My husband applied for disability in March of 2024. Between his congestive heart failure and diabetes, he is no longer able to work. Throw in depression, and he’s barely surviving. As am I.
But, tomorrow, NINE MONTHS after he applied for said disability, he will finally have the physical required by Social Security to determine if he is, in fact, eligible for disability payments. That he has paid in for. Let’s be clear about that. He has been paying into social security since he started working as a teen. But the SS Administration still has to determine if he’s sick enough–not his doctors who actually encouraged him to do this two years ago–but a family nurse practitioner the government has hired.

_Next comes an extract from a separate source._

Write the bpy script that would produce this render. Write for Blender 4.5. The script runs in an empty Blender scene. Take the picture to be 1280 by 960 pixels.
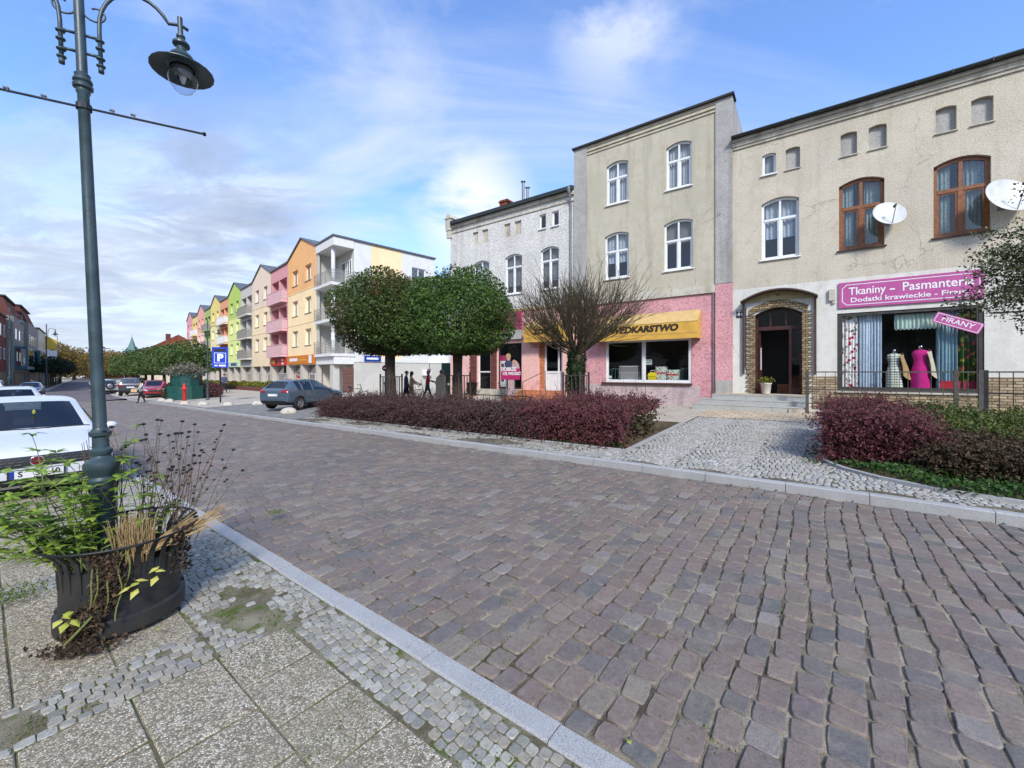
import bpy, bmesh, math, random
import numpy as np
from mathutils import Vector, Matrix

random.seed(7)
rng = np.random.default_rng(7)
SC = bpy.context.scene
COL = SC.collection
PI = math.pi
F, HZ, CX, EYE = 512.0, 465.0, 640.0, 1.8       # focal length and horizon of the 1280x960 photograph, eye height

# ------------------------------------------------------------------ mesh helpers
class MB:
    def __init__(s):
        s.v = []; s.f = []; s.mi = []
    def add(s, vs, fs, m=0, M=None):
        b = len(s.v)
        if M is not None:
            vs = [M @ Vector(p) for p in vs]
        s.v.extend([tuple(p) for p in vs])
        for f in fs:
            s.f.append(tuple(b + i for i in f)); s.mi.append(m)
        return s
    def bb(s, x0, x1, y0, y1, z0, z1, m=0, M=None):
        vs = [(x0,y0,z0),(x1,y0,z0),(x1,y1,z0),(x0,y1,z0),(x0,y0,z1),(x1,y0,z1),(x1,y1,z1),(x0,y1,z1)]
        return s.add(vs, [(0,3,2,1),(4,5,6,7),(0,1,5,4),(1,2,6,5),(2,3,7,6),(3,0,4,7)], m, M)
    def box(s, c, d, m=0, rz=0, M=None):
        T = Matrix.Translation(c) @ Matrix.Rotation(rz, 4, 'Z')
        if M is not None: T = M @ T
        return s.bb(-d[0]/2, d[0]/2, -d[1]/2, d[1]/2, -d[2]/2, d[2]/2, m, T)
    def quad(s, a, b, c, d, m=0):
        return s.add([a,b,c,d], [(0,1,2,3)], m)
    def prism(s, poly, y0, y1, m=0, M=None):
        """poly in (x, z), extruded along y"""
        n = len(poly)
        vs = [(p[0], y0, p[1]) for p in poly] + [(p[0], y1, p[1]) for p in poly]
        fs = [tuple(range(n)), tuple(range(2*n-1, n-1, -1))]
        fs += [(i, n+i, n+(i+1) % n, (i+1) % n) for i in range(n)]
        return s.add(vs, fs, m, M)
    def slab(s, poly, z0, z1, m=0, M=None):
        n = len(poly)
        vs = [(p[0], p[1], z0) for p in poly] + [(p[0], p[1], z1) for p in poly]
        fs = [tuple(range(n-1, -1, -1)), tuple(range(n, 2*n))]
        fs += [(i, (i+1) % n, n+(i+1) % n, n+i) for i in range(n)]
        return s.add(vs, fs, m, M)
    def tube(s, pts, r, n=8, m=0, M=None, cap=True):
        pts = [Vector(p) for p in pts]
        if not hasattr(r, '__len__'): r = [r]*len(pts)
        vs = []; fs = []
        up = None
        for i, p in enumerate(pts):
            t = (pts[min(i+1, len(pts)-1)] - pts[max(i-1, 0)])
            if t.length < 1e-9: t = Vector((0,0,1))
            t.normalize()
            if up is None:
                up = t.orthogonal().normalized()
            else:
                up = (up - t*up.dot(t))
                up = up.normalized() if up.length > 1e-6 else t.orthogonal().normalized()
            w = t.cross(up)
            for k in range(n):
                a = 2*PI*k/n
                vs.append(p + (up*math.cos(a) + w*math.sin(a))*r[i])
        for i in range(len(pts)-1):
            for k in range(n):
                fs.append((i*n+k, i*n+(k+1) % n, (i+1)*n+(k+1) % n, (i+1)*n+k))
        if cap:
            fs.append(tuple(range(n-1, -1, -1)))
            fs.append(tuple((len(pts)-1)*n+k for k in range(n)))
        return s.add(vs, fs, m, M)
    def lathe(s, prof, n=16, m=0, M=None, cap=True):
        vs = []; fs = []
        for r, z in prof:
            for k in range(n):
                a = 2*PI*k/n
                vs.append((r*math.cos(a), r*math.sin(a), z))
        for i in range(len(prof)-1):
            for k in range(n):
                fs.append((i*n+k, i*n+(k+1) % n, (i+1)*n+(k+1) % n, (i+1)*n+k))
        if cap:
            if prof[0][0] > 1e-4: fs.append(tuple(range(n-1, -1, -1)))
            if prof[-1][0] > 1e-4: fs.append(tuple((len(prof)-1)*n+k for k in range(n)))
        return s.add(vs, fs, m, M)
    def ellipsoid(s, c, r, n=12, k=8, m=0, M=None):
        prof = [(max(1e-5, math.sin(PI*i/k)), -math.cos(PI*i/k)) for i in range(k+1)]
        T = Matrix.Translation(c) @ Matrix.Diagonal((r[0], r[1], r[2], 1))
        if M is not None: T = M @ T
        return s.lathe(prof, n, m, T, cap=False)
    def build(s, name, mats, parent=None, smooth=False, angle=None):
        me = bpy.data.meshes.new(name)
        me.from_pydata(s.v, [], s.f)
        if not isinstance(mats, (list, tuple)): mats = [mats]
        for mt in mats: me.materials.append(mt)
        if len(mats) > 1: me.polygons.foreach_set('material_index', s.mi)
        return link(name, me, parent, smooth, angle)

def link(name, me, parent=None, smooth=False, angle=None):
    me.validate(); me.update()
    if smooth or angle:
        me.polygons.foreach_set('use_smooth', [True]*len(me.polygons))
        if angle:
            me.set_sharp_from_angle(angle=math.radians(angle))
    o = bpy.data.objects.new(name, me)
    COL.objects.link(o)
    if parent is not None: o.parent = parent
    return o

def raw(name, V, Fc, mats, parent=None, smooth=False, mi=None):
    """numpy vertex / face arrays -> object"""
    me = bpy.data.meshes.new(name)
    me.from_pydata(V.tolist() if hasattr(V, 'tolist') else V, [], Fc.tolist() if hasattr(Fc, 'tolist') else Fc)
    if not isinstance(mats, (list, tuple)): mats = [mats]
    for mt in mats: me.materials.append(mt)
    if mi is not None: me.polygons.foreach_set('material_index', mi)
    return link(name, me, parent, smooth)

def empty(name, loc=(0,0,0), rz=0):
    o = bpy.data.objects.new(name, None)
    o.empty_display_size = .2
    COL.objects.link(o)
    o.location = loc; o.rotation_euler = (0, 0, rz)
    return o

def tag(o, label=None, cat=None, group=None, kind=None):
    if label: o['label'] = label
    if cat: o['category'] = cat
    if group: o['group'] = group
    if kind: o['kind'] = kind
    return o

def thing(name, label, cat, loc=(0,0,0), rz=0, group=None):
    return tag(empty(name, loc, rz), label, cat, group)

def children(o):
    return [c for c in COL.objects if c.parent == o]

def copy_tree(o, parent=None, kids=None):
    if kids is None:
        kids = {}
        for c in COL.objects:
            if c.parent: kids.setdefault(c.parent.name, []).append(c)
    c = o.copy(); COL.objects.link(c); c.parent = parent
    for ch in kids.get(o.name, []): copy_tree(ch, c, kids)
    return c

def text_mesh(txt, size, mat, name, parent, M, depth=.004, offset=0, align='CENTER', sx=1, shear=0, spacing=1):
    cu = bpy.data.curves.new(name, 'FONT')
    cu.body = txt; cu.size = size; cu.extrude = depth; cu.offset = offset
    cu.align_x = align; cu.align_y = 'CENTER'; cu.shear = shear; cu.space_character = spacing
    cu.resolution_u = 3
    tmp = bpy.data.objects.new(name, cu); COL.objects.link(tmp)
    dg = bpy.context.evaluated_depsgraph_get()
    me = bpy.data.meshes.new_from_object(tmp.evaluated_get(dg))
    bpy.data.objects.remove(tmp); bpy.data.curves.remove(cu)
    me.transform(M @ Matrix.Diagonal((sx, 1, 1, 1)))
    me.materials.clear(); me.materials.append(mat)
    me.name = name
    o = bpy.data.objects.new(name, me); COL.objects.link(o)
    if parent is not None: o.parent = parent
    return o

# text that stands upright facing local -y
UPR = Matrix.Rotation(PI/2, 4, 'X')

# ------------------------------------------------------------------ materials
def lin(c):
    c = c/255.0
    return c/12.92 if c <= .04045 else ((c+.055)/1.055)**2.4
def S(r, g, b, k=1.0):
    return (lin(r)*k, lin(g)*k, lin(b)*k, 1.0)

class NT:
    def __init__(s, name):
        s.mat = bpy.data.materials.new(name); s.mat.use_nodes = True
        s.t = s.mat.node_tree; s.t.nodes.clear()
        s.out = s.t.nodes.new('ShaderNodeOutputMaterial')
    def n(s, typ, ins=None, **props):
        nd = s.t.nodes.new(typ)
        for k, v in props.items(): setattr(nd, k, v)
        for k, v in (ins or {}).items():
            if isinstance(v, bpy.types.NodeSocket): s.t.links.new(v, nd.inputs[k])
            else: nd.inputs[k].default_value = v
        return nd
    def link(s, a, b): s.t.links.new(a, b)
    def coord(s, kind='Object', scale=None, rot=None, loc=None):
        o = s.n('ShaderNodeTexCoord').outputs[kind]
        if scale is None and rot is None and loc is None: return o
        m = s.n('ShaderNodeMapping', {'Vector': o})
        if scale is not None: m.inputs['Scale'].default_value = scale if hasattr(scale, '__len__') else (scale,)*3
        if rot is not None: m.inputs['Rotation'].default_value = rot
        if loc is not None: m.inputs['Location'].default_value = loc
        return m.outputs[0]
    def noise(s, vec, scale, detail=4, rough=.55, dist=0):
        return s.n('ShaderNodeTexNoise', {'Vector': vec, 'Scale': scale, 'Detail': detail, 'Roughness': rough, 'Distortion': dist})
    def ramp(s, fac, stops, interp='LINEAR'):
        r = s.n('ShaderNodeValToRGB', {'Fac': fac})
        r.color_ramp.interpolation = interp
        e = r.color_ramp.elements
        while len(e) < len(stops): e.new(.5)
        for i, (p, c) in enumerate(stops):
            e[i].position = p
            e[i].color = c if hasattr(c, '__len__') else (c, c, c, 1)
        return r.outputs['Color']
    def mix(s, fac, a, b, blend='MIX'):
        m = s.n('ShaderNodeMix', data_type='RGBA', blend_type=blend)
        for k, v in ((0, fac), (6, a), (7, b)):
            if isinstance(v, bpy.types.NodeSocket): s.t.links.new(v, m.inputs[k])
            else: m.inputs[k].default_value = v
        return m.outputs[2]
    def math(s, op, a, b=None, clamp=False):
        m = s.n('ShaderNodeMath', operation=op, use_clamp=clamp)
        for k, v in ((0, a), (1, b)):
            if v is None: continue
            if isinstance(v, bpy.types.NodeSocket): s.t.links.new(v, m.inputs[k])
            else: m.inputs[k].default_value = v
        return m.outputs[0]
    def bump(s, h, strength=.3, dist=.01, normal=None):
        b = s.n('ShaderNodeBump', {'Height': h, 'Strength': strength, 'Distance': dist})
        if normal is not None: s.link(normal, b.inputs['Normal'])
        return b.outputs[0]
    def bsdf(s, color, rough=.8, metallic=0, normal=None, spec=.5, coat=0, trans=0, sheen=0, sss=0):
        p = s.n('ShaderNodeBsdfPrincipled')
        def setv(k, v):
            if isinstance(v, bpy.types.NodeSocket): s.link(v, p.inputs[k])
            else: p.inputs[k].default_value = v
        setv('Base Color', color); setv('Roughness', rough); setv('Metallic', metallic)
        setv('Specular IOR Level', spec); setv('Coat Weight', coat); setv('Transmission Weight', trans)
        if coat: p.inputs['Coat Roughness'].default_value = .04
        if normal is not None: s.link(normal, p.inputs['Normal'])
        s.link(p.outputs[0], s.out.inputs[0])
        return p

def mul(c, k): return (c[0]*k, c[1]*k, c[2]*k, 1)

def pm(name, c, c2=None, scale=4, rough=.8, bump=0, bscale=60, metallic=0, spec=.5, coat=0, var=.12, kind='Object'):
    """plain procedural material: soft colour variation, optional bump"""
    t = NT(name)
    co = t.coord(kind)
    if c2 is None: c2 = mul(c, 1-var*2)
    nz = t.noise(co, scale, 6, .6)
    col = t.ramp(nz.outputs[0], [(.3, c2), (.68, c)])
    nor = None
    if bump:
        nb = t.noise(co, bscale, 3, .6)
        nor = t.bump(nb.outputs[0], bump, .01)
    rg = t.math('ADD', t.math('MULTIPLY', nz.outputs[0], .16), rough-.08)
    t.bsdf(col, rg, metallic, nor, spec, coat)
    return t.mat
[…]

Do I have hope that he’ll finally be approved? Of course, but very very little. It’s almost a given that you get denied disability on the first run. My brother was denied his first time. Why? No fucking clue. His heart no longer worked. Period. But was still denied. So yeah, although there’s a smidgen of hope that Wal will get disability soon, we’re still going through this process expecting to be denied then starting the whole damn process over again.
You know, I looked at my blog post from a year ago and read how I had hoped Wal wouldn’t have to stop working that year. Little did I know that he would be unable to work just over a month after I wrote that post. I wonder what I’ll know a year from now. Will I still be selling my blood plasma? Will Wal still go to the food bank every Tuesday? Will his health be about the same or worse?
I’m almost glad I don’t have a crystal ball.
Let’s just keep chugging along, shall we? Let’s just pretend that it’ll all work out.
Or I guess we can hope, right? Sometimes I’m not sure I know the difference between hoping and pretending, but tonight….
Tonight, we’ll call it hope.
❤

Wishing you guys well, Holly. I’ve seen the black-eyed dog of depression, but fortunately never got chewed up. Re this country’s still-pathetic health care system, it’s one of the reasons I want to leave. We’re lucky in that we can even consider it. Keep hoping and pretending. This life is an illusion, anyway.
Thanks, Pete. What a wacky illusion it is!